Migrasi di Indonesia memiliki sejarahnya tersendiri. Zaman kolonial: kebutuhan pekerja di sektor perkebunan dengan mengirimkan orang Jawa ke Suriname. Perikatan kultural dari jalur perdagangan menyebabkan migrasi orang Bugis, Madura, Bawean, Flores, dan Sasak ke Malaysia Semanjung dan Sabah. Migrasi ke Timur Tengah merupakan efek samping ibadah haji dan umroh, serta kerja sama serikat burh berbasis agama Islam. Sesudah masa keemasan bisnis minyak berlalu, baru dilakukan penempatan pekerja migran oleh pengerah tenaga kerja ke Timur Tengah dan Malaysia (Susilo, 2008:2).

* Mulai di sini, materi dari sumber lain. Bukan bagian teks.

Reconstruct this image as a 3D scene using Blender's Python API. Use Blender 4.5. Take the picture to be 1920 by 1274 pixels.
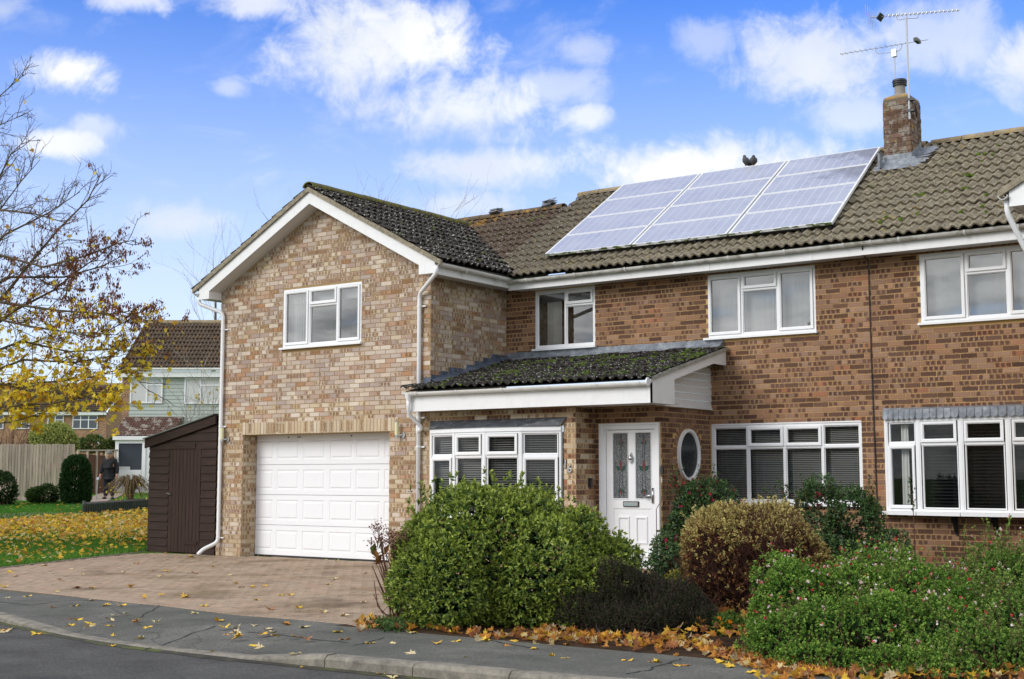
import bpy, math, random
import numpy as np
from mathutils import Matrix, Vector

# ------------------------------------------------------------------ camera, sky, sun, exposure
S = bpy.context.scene
for o in list(bpy.data.objects):
    bpy.data.objects.remove(o)
COL = S.collection
rng = np.random.default_rng(16)
random.seed(16)

CP = np.array([18.0511, -16.1857, 1.38628])
YAW, PITCH, FPX = math.radians(35.59146), math.radians(5.95431), 2471.46     # focal length in pixels of a 1920 px wide picture
DV = np.array([-math.sin(YAW) * math.cos(PITCH), math.cos(YAW) * math.cos(PITCH), math.sin(PITCH)])
RV = np.array([math.cos(YAW), math.sin(YAW), 0.0])
UV = np.cross(RV, DV)

cam_d = bpy.data.cameras.new('camera')
cam = bpy.data.objects.new('camera', cam_d)
COL.objects.link(cam)
cam_d.sensor_width = 36.0
cam_d.lens = FPX / 1920.0 * 36.0
cam_d.clip_start, cam_d.clip_end = 0.1, 3000.0
m = Matrix((RV, UV, -DV)).transposed().to_4x4()
m.translation = Vector(CP)
cam.matrix_world = m
S.camera = cam

SUN_EL, SUN_AZ = math.radians(31), math.radians(205)      # azimuth clockwise from +Y
SUNV = np.array([math.sin(SUN_AZ) * math.cos(SUN_EL), math.cos(SUN_AZ) * math.cos(SUN_EL), math.sin(SUN_EL)])
SKY_STRENGTH = 0.15
SUN_STRENGTH = 1.1
EXPOSURE = 0.98


def nodes_of(x):
    x.use_nodes = True
    nt = x.node_tree
    nt.nodes.clear()
    return nt


class N:
    """small helper to write node trees"""
    def __init__(s, nt): s.nt = nt
    def new(s, t, **k):
        n = s.nt.nodes.new(t)
        for a, b in k.items(): setattr(n, a, b)
        return n
    def put(s, sock, v):
        if v is None: return
        if isinstance(v, bpy.types.NodeSocket): s.nt.links.new(v, sock)
        elif isinstance(v, (tuple, list)) and sock.type == 'RGBA' and len(v) == 3: sock.default_value = (*v, 1)
        else: sock.default_value = v
    def math(s, op, a, b=None, c=None, clamp=False):
        n = s.new('ShaderNodeMath', operation=op, use_clamp=clamp)
        for i, v in enumerate((a, b, c)): s.put(n.inputs[i], v)
        return n.outputs[0]
    def vmath(s, op, a, b=None):
        n = s.new('ShaderNodeVectorMath', operation=op)
        s.put(n.inputs[0], a); s.put(n.inputs[1], b)
        return n.outputs['Value'] if op in ('DOT_PRODUCT', 'LENGTH') else n.outputs[0]
    def mix(s, f, a, b, mode='MIX'):
        n = s.new('ShaderNodeMix', data_type='RGBA', blend_type=mode, clamp_factor=True)
        s.put(n.inputs[0], f); s.put(n.inputs[6], a); s.put(n.inputs[7], b)
        return n.outputs[2]
    def noise(s, vec, scale, detail=4, rough=.55, dist=0.0, dim='3D'):
        n = s.new('ShaderNodeTexNoise', noise_dimensions=dim)
        s.put(n.inputs['Vector'], vec); s.put(n.inputs['Scale'], scale)
        s.put(n.inputs['Detail'], detail); s.put(n.inputs['Roughness'], rough); s.put(n.inputs['Distortion'], dist)
        return n.outputs[0]
    def vor(s, vec, scale, feature='F1'):
        n = s.new('ShaderNodeTexVoronoi', feature=feature)
        s.put(n.inputs['Vector'], vec); s.put(n.inputs['Scale'], scale)
        return n.outputs['Distance']
    def step(s, v, a, b, lo=0.0, hi=1.0):
        n = s.new('ShaderNodeMapRange', interpolation_type='SMOOTHSTEP')
        s.put(n.inputs[0], v)
        for i, x in enumerate((a, b, lo, hi)): s.put(n.inputs[i + 1], x)
        return n.outputs[0]
    def ramp(s, f, stops, const=False):
        n = s.new('ShaderNodeValToRGB')
        cr = n.color_ramp
        if const: cr.interpolation = 'CONSTANT'
        while len(cr.elements) > 1: cr.elements.remove(cr.elements[-1])
        cr.elements[0].position = stops[0][0]; cr.elements[0].color = (*stops[0][1], 1)
        for p, c in stops[1:]:
            e = cr.elements.new(p); e.color = (*c, 1)
        s.put(n.inputs[0], f)
        return n.outputs[0]
    def sep(s, v):
        n = s.new('ShaderNodeSeparateXYZ'); s.put(n.inputs[0], v)
        return n.outputs
    def comb(s, x=0.0, y=0.0, z=0.0):
        n = s.new('ShaderNodeCombineXYZ')
        for i, v in enumerate((x, y, z)): s.put(n.inputs[i], v)
        return n.outputs[0]


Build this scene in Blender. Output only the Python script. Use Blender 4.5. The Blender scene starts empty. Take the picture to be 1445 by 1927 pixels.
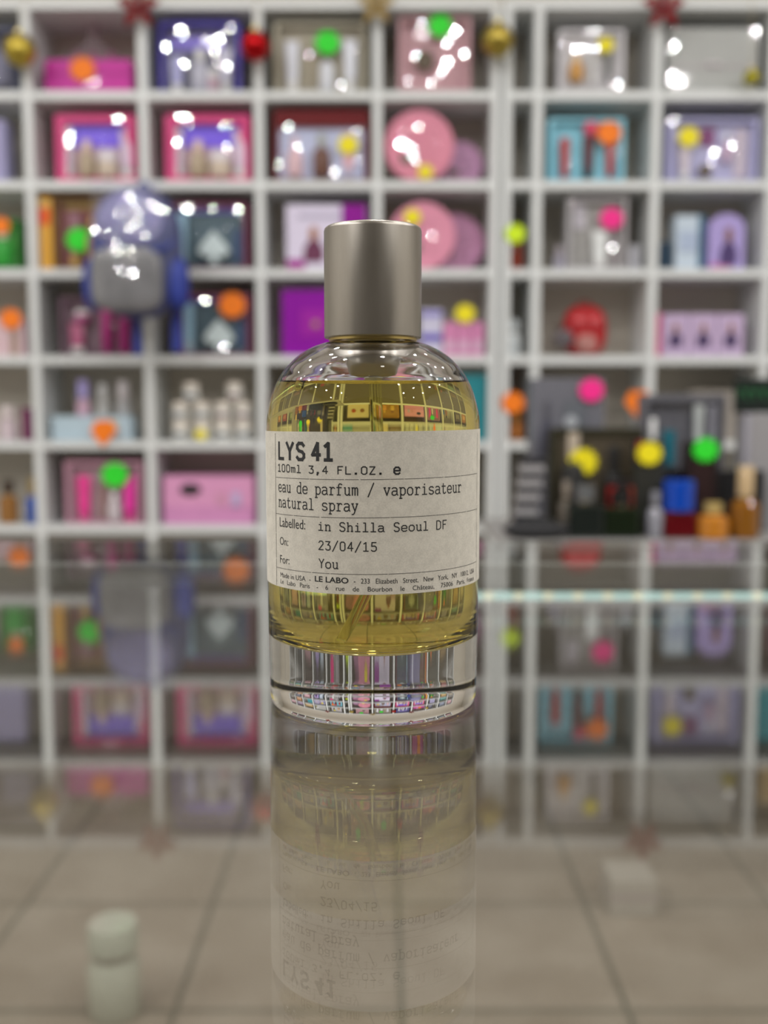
import bpy, bmesh, math, random
from mathutils import Vector, Matrix
random.seed(7)
S = bpy.context.scene
COL = S.collection
R = math.radians

# ------------------------------------------------------------------ camera
F, CX, CY = 1950.0, 722.5, 963.5          # focal length in pixels of the 1445x1927 frame
TH = R(5.6)                               # camera looks down by this much
EZ = 1.03                                 # eye height above the floor
cam = bpy.data.cameras.new('camera'); camo = bpy.data.objects.new('camera', cam); COL.objects.link(camo)
camo.location = (0, 0, EZ); camo.rotation_euler = (R(90) - TH, 0, 0)
cam.sensor_fit = 'HORIZONTAL'; cam.sensor_width = 36; cam.lens = F / 1445 * 36
cam.clip_start = .01; cam.clip_end = 50
cam.dof.use_dof = True; cam.dof.focus_distance = .258; cam.dof.aperture_fstop = cam.lens / 3.7
S.camera = camo
S.view_settings.view_transform = 'Standard'; S.view_settings.look = 'None'
S.view_settings.gamma = 1; S.view_settings.exposure = 0.32
S.view_settings.use_curve_mapping = False
w = bpy.data.worlds.new('world'); S.world = w; w.use_nodes = True
w.node_tree.nodes['Background'].inputs[0].default_value = (1, 1, 1, 1)
w.node_tree.nodes['Background'].inputs[1].default_value = .05

CEIL = 2.95
LAMP_W = 4.6
LAMPS = []
def lamp(x, y, power=LAMP_W, col=(1, .99, .975), r=.04, zz=CEIL - .02):
    LAMPS.append(Vector((x, y, zz)))
    l = bpy.data.lights.new('downlight', 'AREA'); l.shape = 'DISK'; l.size = 2 * r
    l.energy = power; l.color = col
    o = bpy.data.objects.new('downlight', l); o.location = (x, y, zz); COL.objects.link(o)
for iy, y in enumerate((-1.9, -1.1, -.3, .5, 1.3, 1.95)):
    for ix in range(7):
        x = -2.55 + .85 * ix + (.2 if iy % 2 else 0)
        if abs(x) < 1.0 and y < .2: continue       # no lamps right over and behind the customer side
        lamp(x, y, LAMP_W * (1.35 if x < -1.2 and y < 1.2 else 1.) * (.4 if y > 1.6 else .75 if y > 1 else 1.35))

def P(px, py, Y):
    """world point seen at photo pixel (px, py) lying at distance Y in front of the lens"""
    a = -(TH + math.atan((py - CY) / F))
    dz = Y * math.tan(a)
    zc = Y * math.cos(TH) - dz * math.sin(TH)
    return Vector(((px - CX) / F * zc, Y, EZ + dz))

# ------------------------------------------------------------------ materials
def nt(name):
    m = bpy.data.materials.new(name); m.use_nodes = True
    t = m.node_tree; t.nodes.clear(); out = t.nodes.new('ShaderNodeOutputMaterial')
    return m, t, out
MC = {}
def mat(name, col, rough=.5, metal=0., var=.06, scale=30., coat=0., spec=.5, bump=0.):
    key = (name, col, rough, metal, coat)
    if key in MC: return MC[key]
    m, t, out = nt(name)
    b = t.nodes.new('ShaderNodeBsdfPrincipled'); t.links.new(b.outputs[0], out.inputs[0])
    tc = t.nodes.new('ShaderNodeTexCoord'); n = t.nodes.new('ShaderNodeTexNoise'); n.inputs['Scale'].default_value = scale
    t.links.new(tc.outputs['Object'], n.inputs['Vector'])
    mx = t.nodes.new('ShaderNodeMix'); mx.data_type = 'RGBA'
    t.links.new(n.outputs['Fac'], mx.inputs['Factor'])
    mx.inputs[6].default_value = tuple(max(0, c * (1 - var)) for c in col) + (1,)
    mx.inputs[7].default_value = tuple(min(1, c * (1 + var)) for c in col) + (1,)
    t.links.new(mx.outputs[2], b.inputs['Base Color'])
    b.inputs['Roughness'].default_value = rough; b.inputs['Metallic'].default_value = metal
    b.inputs['Coat Weight'].default_value = coat; b.inputs['Coat Roughness'].default_value = .04
    b.inputs['Specular IOR Level'].default_value = spec
    if bump:
        bp = t.nodes.new('ShaderNodeBump'); bp.inputs['Strength'].default_value = bump; bp.inputs['Distance'].default_value = .002
        t.links.new(n.outputs['Fac'], bp.inputs['Height']); t.links.new(bp.outputs[0], b.inputs['Normal'])
    MC[key] = m
    return m
def sheet(name, tint=(1, 1, 1), ior=1.5, rough=.0, haze=0., gain=1.):
    """thin clear sheet: mirror reflection by Fresnel, the rest passes straight through"""
    m, t, out = nt(name)
    g = t.nodes.new('ShaderNodeBsdfGlossy'); g.inputs['Roughness'].default_value = rough
    tr = t.nodes.new('ShaderNodeBsdfTransparent'); tr.inputs[0].default_value = tint + (1,)
    geo = t.nodes.new('ShaderNodeNewGeometry')
    mi = t.nodes.new('ShaderNodeMix'); mi.data_type = 'FLOAT'
    mi.inputs[2].default_value = ior; mi.inputs[3].default_value = 1 / ior
    t.links.new(geo.outputs['Backfacing'], mi.inputs[0])
    fr = t.nodes.new('ShaderNodeFresnel'); t.links.new(mi.outputs[0], fr.inputs['IOR'])
    ml = t.nodes.new('ShaderNodeMath'); ml.operation = 'MULTIPLY'; ml.use_clamp = True; ml.inputs[1].default_value = gain
    t.links.new(fr.outputs[0], ml.inputs[0])
    mx = t.nodes.new('ShaderNodeMixShader'); t.links.new(ml.outputs[0], mx.inputs[0])
    last = tr.outputs[0]
    if haze:
        d = t.nodes.new('ShaderNodeBsdfDiffuse'); d.inputs[0].default_value = (.8, .8, .8, 1)
        m2 = t.nodes.new('ShaderNodeMixShader'); m2.inputs[0].default_value = haze
        t.links.new(tr.outputs[0], m2.inputs[1]); t.links.new(d.outputs[0], m2.inputs[2]); last = m2.outputs[0]
    t.links.new(last, mx.inputs[1]); t.links.new(g.outputs[0], mx.inputs[2]); t.links.new(mx.outputs[0], out.inputs[0])
    return m
def glassmat(name, col=(1, 1, 1), ior=1.5, rough=0.):
    m, t, out = nt(name)
    g = t.nodes.new('ShaderNodeBsdfGlass'); g.inputs[0].default_value = col + (1,); g.inputs['Roughness'].default_value = rough
    g.inputs['IOR'].default_value = ior; t.links.new(g.outputs[0], out.inputs[0]); return m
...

Beberapa pendapat mengenai alasan migrasi, Faktor yang mempengaruhi keputusan migrasi (Todaro & Smith, 2003 dalam Santoso, 2007: 266): 1) Faktor pendorong dari daerah asal, 2) Faktor penarik dari daerah tujuan, 3) Faktor rintangan yang berada di antara keduanya. Meksiko & Turki (Escobar dkk. 2006 dalam Santoso, 2007: 266) menyebutkan Migrasi musiman akibat tekanan pengangguran di dalam negeri, dan harapan memperoleh pendapatan yang besar di negara lain. Janvry dan Sadoulet (2001 dalam Santoso, 2007: 266) mengungkapkan pekerja Meksiko mempertimbangkan ikatan komunitas di daerah tujuan, besar pendapatan yang diharapkan, dan risiko migrasi. Santoso (2007:265): Alasan pekerja melakukan migrasi musiman internasional adalah harapan akan pendapatan yang tinggi (expected wage) di luar negeri (sampel: pekerja dari Kabupaten Cirebon).

Tenaga Kerja Indonesia (TKI)
Tenaga Kerja Indonesia (TKI) adalah setiap warga negara Indonesia yang memenuhi syarat untuk bekerja di luar negeri dalam hubungan kerja untuk jangka waktu tertentu dengan menerima upah.
Karakteristik TKI menurut Nasution (1999 dalam Santoso, 2007:265): Tingkat pendidikan rendah, Usia 15-40 tahun, Tingkat pengetahuan dan ketrampilan rendah, Etos kerja rendah. Menurut Santoso (2007:275) karakteristik TKI memiliki pendapatan keluarga atau kekayaan yang memadai sebagai katup pengaman ekonomi keluarga di daerah asal jika muncul risiko bermigrasi & biaya awal migrasi, Perempuan berusia di bawah 25 tahun, Pendidikan minimal SMA.
Peraturan pemerintah mengenai  TKI ordonansi semasa zaman colonial menyebutkan penyediaan asuransi kesehatan, perumahan, dan hak normatif lain serta membawa keluarga. Pada zaman Orde Baru UU tahun 1967 tentang Ketenagakerjaan hanya mengandung 1pasal mengenai pekerja migrant. Pada zaman Reformasi UU 39/2004 tentang Penempatan dan Perlindungan TKI di Luar Negeri, Inpres No. 6/2006 tentang reformasi perlindungan TKI, Cebu Declaration tentang perlindungan dan hak pekerja migrant.
Menurut UU nomor 39 tahun 2004, pemerintah bertugas mengatur, membina, melaksanakan, dan mengawasi penyelenggaraan penempatan dan perlindungan TKI di luar negeri. Menjamin terpenuhinya hak-hak calon TKI/TKI, baik yang berangkat melalui pelaksana penempatan TKI, maupun yang berangkat secara mandiri. Mengawasi pelaksanaan penempatan calon TKI. Membentuk dan mengembangkan sistem informasi penempatan calon TKI di luar negeri. Melakukan upaya diplomatik untuk menjamin pemenuhan hak dan perlindungan TKI secara optimal di negara tujuan; dan memberikan perlindungan kepada TKI selama masa sebelum pemberangkatan, masa penempatan, dan masa purna penempatan. Untuk menjamin dan mempercepat terwujudnya tujuan penempatan dan perlindungan TKI di luar negeri dibentuk Badan Nasional Penempatan dan Perlindungan TKI.
Kelemahan dari UU ini adalah Belum ada peraturan pelaksanaan UU No. 39/2004 misalnya mengenai: 1) Komitmen bilateral dengan negara tujuan, 2) Komitmen multilateral dengn meratifikasi UN Convention tentang Perlindungan Pekerja Migran. Pembuatan kebijakan tidak mengacu kepada perlindungan pekerja migran, namun lebih mengacu kepada dokumen persyaratan lembaga keuangan internasional, misal: Inpres No. 5/2003 hasil dorongan IMF untuk mengintensifkan pekerja migran untuk memperoleh devisa. Target Menakertrans adalah Rp. 186 trilyun tahun 2009. Inpres No. 3/2006 hasil desakan World Bank untuk merevisi UU No.39/2004 mengenai pasal yang menghambat iklim investasi penempatan pekerja migrant.